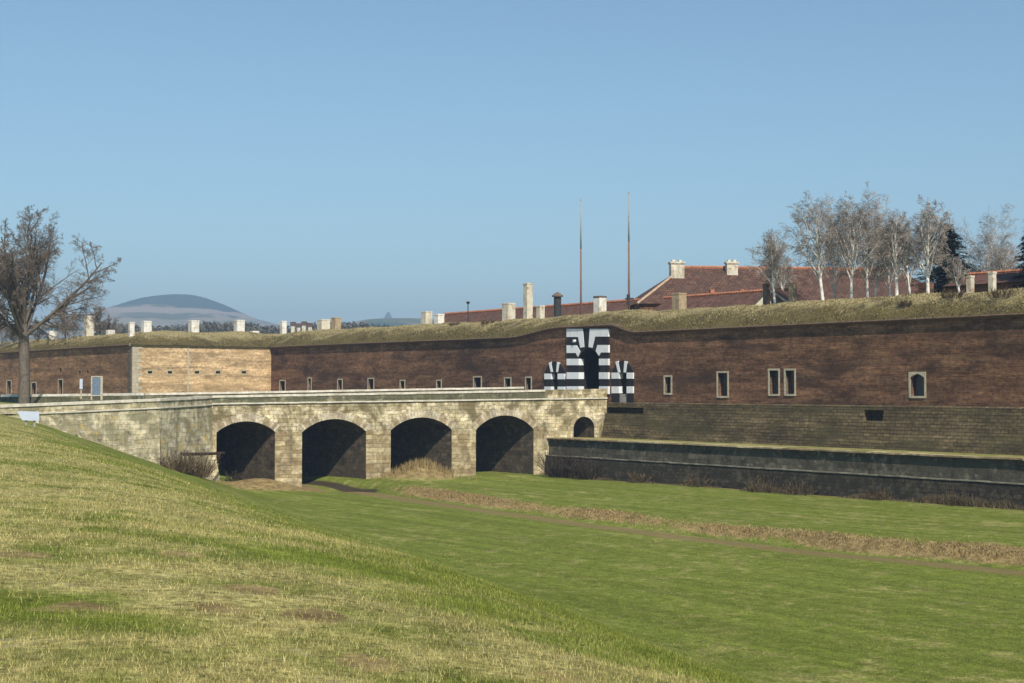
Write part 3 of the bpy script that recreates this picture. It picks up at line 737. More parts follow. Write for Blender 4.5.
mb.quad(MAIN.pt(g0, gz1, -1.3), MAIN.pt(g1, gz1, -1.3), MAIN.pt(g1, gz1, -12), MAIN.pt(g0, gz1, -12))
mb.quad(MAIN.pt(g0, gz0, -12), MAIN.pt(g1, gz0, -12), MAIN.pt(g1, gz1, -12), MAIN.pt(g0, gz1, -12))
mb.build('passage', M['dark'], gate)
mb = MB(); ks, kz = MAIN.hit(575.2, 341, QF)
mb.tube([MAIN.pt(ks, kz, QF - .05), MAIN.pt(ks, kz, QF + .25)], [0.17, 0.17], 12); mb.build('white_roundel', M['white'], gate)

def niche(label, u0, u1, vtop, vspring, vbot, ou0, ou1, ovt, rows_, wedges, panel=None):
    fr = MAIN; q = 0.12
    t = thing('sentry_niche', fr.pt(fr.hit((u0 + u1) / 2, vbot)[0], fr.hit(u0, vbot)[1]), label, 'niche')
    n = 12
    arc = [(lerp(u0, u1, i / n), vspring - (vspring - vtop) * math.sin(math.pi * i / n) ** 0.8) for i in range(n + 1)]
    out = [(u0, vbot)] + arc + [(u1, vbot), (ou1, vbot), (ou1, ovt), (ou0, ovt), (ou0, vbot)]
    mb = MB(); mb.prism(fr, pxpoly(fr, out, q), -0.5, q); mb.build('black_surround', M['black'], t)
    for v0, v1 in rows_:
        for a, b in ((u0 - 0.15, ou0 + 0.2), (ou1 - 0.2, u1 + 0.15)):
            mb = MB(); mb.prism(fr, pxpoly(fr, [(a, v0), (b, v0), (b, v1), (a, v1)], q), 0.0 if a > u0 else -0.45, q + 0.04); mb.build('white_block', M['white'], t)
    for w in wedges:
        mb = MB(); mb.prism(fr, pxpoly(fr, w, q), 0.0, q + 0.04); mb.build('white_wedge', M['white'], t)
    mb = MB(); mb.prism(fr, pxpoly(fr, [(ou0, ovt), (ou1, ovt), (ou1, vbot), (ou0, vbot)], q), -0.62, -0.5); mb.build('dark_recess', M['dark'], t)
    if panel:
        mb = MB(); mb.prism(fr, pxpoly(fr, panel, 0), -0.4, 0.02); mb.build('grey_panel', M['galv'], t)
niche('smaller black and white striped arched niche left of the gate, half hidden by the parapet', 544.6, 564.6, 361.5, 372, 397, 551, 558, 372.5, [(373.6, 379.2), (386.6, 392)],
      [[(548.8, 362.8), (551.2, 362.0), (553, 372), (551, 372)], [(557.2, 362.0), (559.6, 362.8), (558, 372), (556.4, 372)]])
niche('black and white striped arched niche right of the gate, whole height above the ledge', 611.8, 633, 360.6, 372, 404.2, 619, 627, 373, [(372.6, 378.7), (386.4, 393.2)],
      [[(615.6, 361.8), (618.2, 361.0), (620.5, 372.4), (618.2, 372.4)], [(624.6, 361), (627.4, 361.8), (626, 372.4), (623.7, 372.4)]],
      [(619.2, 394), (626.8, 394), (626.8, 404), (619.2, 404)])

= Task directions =
Please set down each line of the data above exactly as written, without the pictures.

= Output =
Write part 3 of the bpy script that recreates this picture. It picks up at line 737. More parts follow. Write for Blender 4.5.
mb.quad(MAIN.pt(g0, gz1, -1.3), MAIN.pt(g1, gz1, -1.3), MAIN.pt(g1, gz1, -12), MAIN.pt(g0, gz1, -12))
mb.quad(MAIN.pt(g0, gz0, -12), MAIN.pt(g1, gz0, -12), MAIN.pt(g1, gz1, -12), MAIN.pt(g0, gz1, -12))
mb.build('passage', M['dark'], gate)
mb = MB(); ks, kz = MAIN.hit(575.2, 341, QF)
mb.tube([MAIN.pt(ks, kz, QF - .05), MAIN.pt(ks, kz, QF + .25)], [0.17, 0.17], 12); mb.build('white_roundel', M['white'], gate)

def niche(label, u0, u1, vtop, vspring, vbot, ou0, ou1, ovt, rows_, wedges, panel=None):
    fr = MAIN; q = 0.12
    t = thing('sentry_niche', fr.pt(fr.hit((u0 + u1) / 2, vbot)[0], fr.hit(u0, vbot)[1]), label, 'niche')
    n = 12
    arc = [(lerp(u0, u1, i / n), vspring - (vspring - vtop) * math.sin(math.pi * i / n) ** 0.8) for i in range(n + 1)]
    out = [(u0, vbot)] + arc + [(u1, vbot), (ou1, vbot), (ou1, ovt), (ou0, ovt), (ou0, vbot)]
    mb = MB(); mb.prism(fr, pxpoly(fr, out, q), -0.5, q); mb.build('black_surround', M['black'], t)
    for v0, v1 in rows_:
        for a, b in ((u0 - 0.15, ou0 + 0.2), (ou1 - 0.2, u1 + 0.15)):
            mb = MB(); mb.prism(fr, pxpoly(fr, [(a, v0), (b, v0), (b, v1), (a, v1)], q), 0.0 if a > u0 else -0.45, q + 0.04); mb.build('white_block', M['white'], t)
    for w in wedges:
        mb = MB(); mb.prism(fr, pxpoly(fr, w, q), 0.0, q + 0.04); mb.build('white_wedge', M['white'], t)
    mb = MB(); mb.prism(fr, pxpoly(fr, [(ou0, ovt), (ou1, ovt), (ou1, vbot), (ou0, vbot)], q), -0.62, -0.5); mb.build('dark_recess', M['dark'], t)
    if panel:
        mb = MB(); mb.prism(fr, pxpoly(fr, panel, 0), -0.4, 0.02); mb.build('grey_panel', M['galv'], t)
niche('smaller black and white striped arched niche left of the gate, half hidden by the parapet', 544.6, 564.6, 361.5, 372, 397, 551, 558, 372.5, [(373.6, 379.2), (386.6, 392)],
      [[(548.8, 362.8), (551.2, 362.0), (553, 372), (551, 372)], [(557.2, 362.0), (559.6, 362.8), (558, 372), (556.4, 372)]])
niche('black and white striped arched niche right of the gate, whole height above the ledge', 611.8, 633, 360.6, 372, 404.2, 619, 627, 373, [(372.6, 378.7), (386.4, 393.2)],
      [[(615.6, 361.8), (618.2, 361.0), (620.5, 372.4), (618.2, 372.4)], [(624.6, 361), (627.4, 361.8), (626, 372.4), (623.7, 372.4)]],
      [(619.2, 394), (626.8, 394), (626.8, 404), (619.2, 404)])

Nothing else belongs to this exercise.